-- BEGIN --

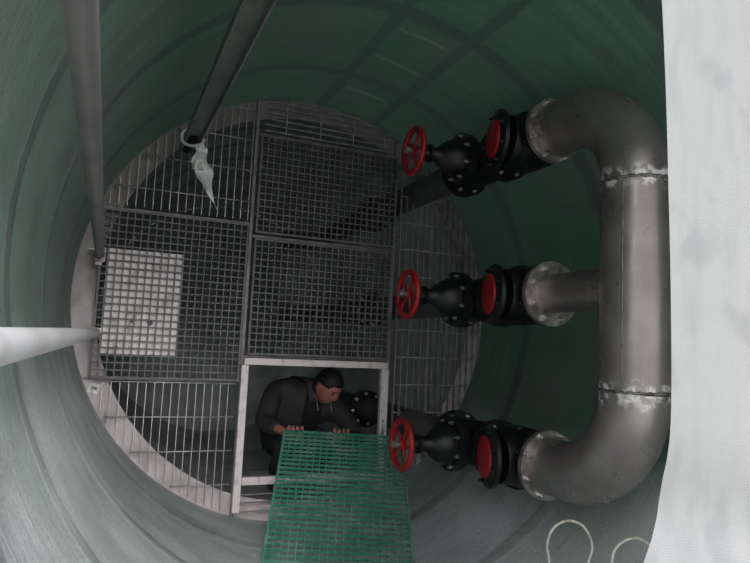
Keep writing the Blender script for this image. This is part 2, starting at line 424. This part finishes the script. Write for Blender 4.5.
# pale board fixed to the back of the left panel
bm = bmesh.new(); box(bm, (0, 0, 0), (.365, .012, .525), bevel=.004)
o = obj('pale_board', bm, board_mat(), loc=(.092, YG + .024, .153)); tag(o, 'pale dented board behind the left grating panel', 'board')
for dx, dz, rad in ((.045, -.10, .014), (-.045, -.10, .007), (-.03, .09, .005)):
    bm = bmesh.new(); lathe(bm, (dx, -.007, dz), (0, 1, 0), [(0, rad), (.002, rad)], 16); obj('hole', bm, m_cast, o)
for nm, x, z, sx_, sz_, lab in (('clip_plate', -.105, .005, .042, .022, 'bright metal clip plate at the tip of the white rail'),
                              ('clip_plate', -.125, .335, .03, .026, 'small bright clip under the end of the upper left rail')):
    bm = bmesh.new(); box(bm, (0, 0, 0), (sx_, .006, sz_), bevel=.001); lathe(bm, (0.004, -.009, 0), (0, 1, 0), [(0, .006), (.006, .006)], 6)
    o = obj(nm, bm, m_hatch, loc=(x, YG - .0185, z)); tag(o, lab, 'clip', 'rail clips')
bm = bmesh.new(); box(bm, (0, 0, 0), (.05, .002, .05), Matrix.Rotation(.3, 4, 'Y'))
o = obj('sticker', bm, m_label, loc=(-.095, YP - .0015, -.28)); tag(o, 'small white sticker on the dusty ledge below the left panel', 'sticker')
bm = bmesh.new(); box(bm, (0, -.0013, 0), (.028, .001, .014), Matrix.Rotation(.3, 4, 'Y')); obj('print_mark', bm, m_frp, o)

# ------------------------------------------------------------------ rails along the tank
t = thing('guide_rail', 'dull metal round rail running down the upper left wall', 'rail', (-.12, 3.27, .373))
bm = bmesh.new(); lathe(bm, (0, 0, 0), V((.048, -2.65, .008)), [(0, .0215), (2.65, .0205)], 32); obj('pipe', bm, m_rail_gray, t, smooth=1)
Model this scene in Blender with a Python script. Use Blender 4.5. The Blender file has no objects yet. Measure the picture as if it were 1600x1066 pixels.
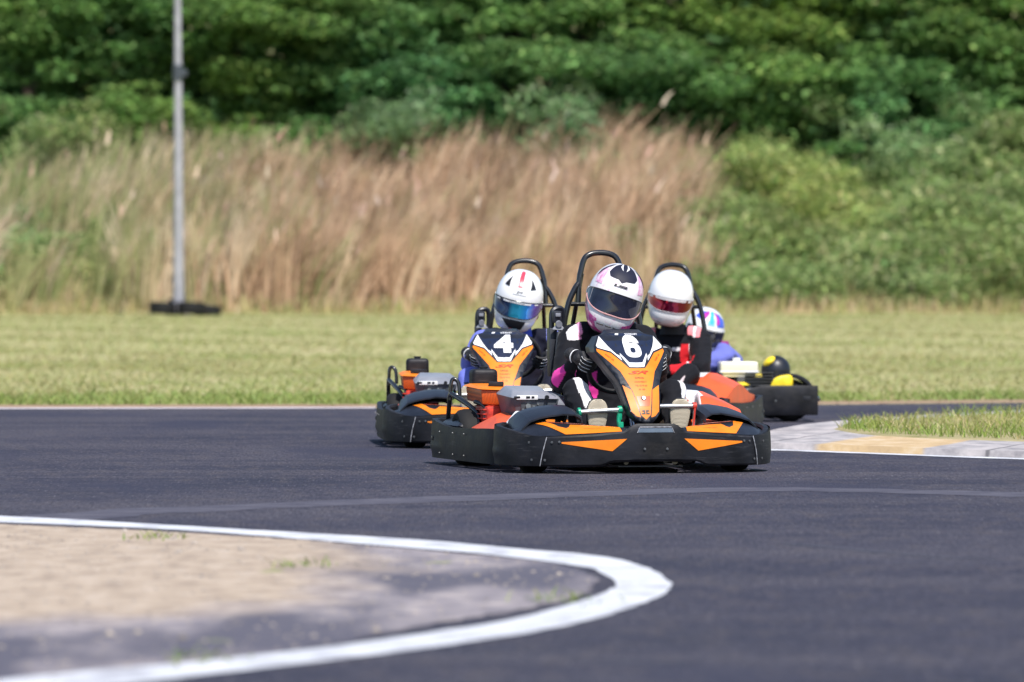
import bpy, bmesh, math, random
import numpy as np
from mathutils import Vector, Matrix, noise, geometry
R = math.radians
random.seed(7); rng = np.random.default_rng(7)
S = bpy.context.scene
COL = S.collection

# ------------------------------------------------------------------ camera, sky, sun, exposure
CAMH = .88; K = 9000.0; YH = 450.0
cam = bpy.data.cameras.new("camera"); camo = bpy.data.objects.new("camera", cam); COL.objects.link(camo)
camo.location = (0, 0, CAMH); camo.rotation_euler = (R(90) - math.atan(83 / K), 0, 0)
cam.sensor_width = 36; cam.lens = K / 1600 * 36; cam.clip_start = .5; cam.clip_end = 2000
cam.dof.use_dof = True; cam.dof.focus_distance = 27.9; cam.dof.aperture_fstop = 4.2
S.camera = camo
world = bpy.data.worlds.new("World"); S.world = world; world.use_nodes = True
nt = world.node_tree; bg = nt.nodes["Background"]
sky = nt.nodes.new("ShaderNodeTexSky"); sky.sky_type = 'NISHITA'; sky.sun_disc = False
SUN_EL, SUN_AZ = R(56), R(160)          # azimuth clockwise from +Y
sky.sun_elevation = SUN_EL; sky.sun_rotation = SUN_AZ; sky.air_density = 1.0; sky.dust_density = .6
nt.links.new(sky.outputs[0], bg.inputs[0]); bg.inputs[1].default_value = .12
sl = bpy.data.lights.new("sun", 'SUN'); sl.energy = 4.6; sl.angle = R(.5); sl.color = (1, .955, .89)
so = bpy.data.objects.new("sun", sl); COL.objects.link(so)
sd = Vector((math.sin(SUN_AZ) * math.cos(SUN_EL), math.cos(SUN_AZ) * math.cos(SUN_EL), math.sin(SUN_EL)))
so.rotation_euler = sd.to_track_quat('Z', 'Y').to_euler(); so.location = (20, -20, 40)
S.view_settings.view_transform = 'Standard'; S.view_settings.look = 'None'
S.view_settings.exposure = 0.35; S.view_settings.gamma = 1.0

# ------------------------------------------------------------------ helpers
def gp(px, py):
    d = CAMH * K / (py - YH)
    return ((px - 800) / K * d, d)

def hexc(r, g, b):
    f = lambda c: (c / 255 / 12.92) if c <= 10 else ((c / 255 + .055) / 1.055) ** 2.4
    return (f(r), f(g), f(b))

MATS = {}
def pm(name, col, rough=.5, metal=0., var=.12, scale=20, bump=0., bscale=60, coat=0., spec=.5, col2=None, sheen=0., thr=None, rvar=.08):
    if name in MATS: return MATS[name]
    m = bpy.data.materials.new(name); m.use_nodes = True; MATS[name] = m
    n = m.node_tree.nodes; l = m.node_tree.links; b = n["Principled BSDF"]
    tc = n.new("ShaderNodeTexCoord"); no = n.new("ShaderNodeTexNoise"); no.inputs["Scale"].default_value = scale
    no.inputs["Detail"].default_value = 6; l.new(tc.outputs["Object"], no.inputs["Vector"])
    ramp = n.new("ShaderNodeValToRGB"); e = ramp.color_ramp.elements
    c2 = col2 or tuple(min(1, c * (1 + var)) for c in col)
    c1 = col if col2 else tuple(c * (1 - var) for c in col)
    lo, hi = thr or (.35, .65)
    e[0].position = lo; e[1].position = hi; e[0].color = (*c1, 1); e[1].color = (*c2, 1)
    l.new(no.outputs["Fac"], ramp.inputs[0]); l.new(ramp.outputs[0], b.inputs["Base Color"])
    mr = n.new("ShaderNodeMapRange"); l.new(no.outputs["Fac"], mr.inputs[0])
    mr.inputs[3].default_value = max(0, rough - rvar); mr.inputs[4].default_value = min(1, rough + rvar)
    l.new(mr.outputs[0], b.inputs["Roughness"])
    b.inputs["Metallic"].default_value = metal; b.inputs["Coat Weight"].default_value = coat
    b.inputs["Specular IOR Level"].default_value = spec
    if sheen: b.inputs["Sheen Weight"].default_value = sheen
    if bump:
        nb = n.new("ShaderNodeTexNoise"); nb.inputs["Scale"].default_value = bscale; nb.inputs["Detail"].default_value = 4
        l.new(tc.outputs["Object"], nb.inputs["Vector"])
        bp = n.new("ShaderNodeBump"); bp.inputs["Strength"].default_value = bump; bp.inputs["Distance"].default_value = .01
        l.new(nb.outputs["Fac"], bp.inputs["Height"]); l.new(bp.outputs[0], b.inputs["Normal"])
    return m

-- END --

:: EXERCISE ::
Out of the material above, select every line that holds the string "script".

:: EXERCISE OUTPUT ::
Keep writing the Blender script for this image. This is part 2, starting at line 424. This part finishes the script. Write for Blender 4.5.
Model this scene in Blender with a Python script. Use Blender 4.5. The Blender file has no objects yet. Measure the picture as if it were 1600x1066 pixels.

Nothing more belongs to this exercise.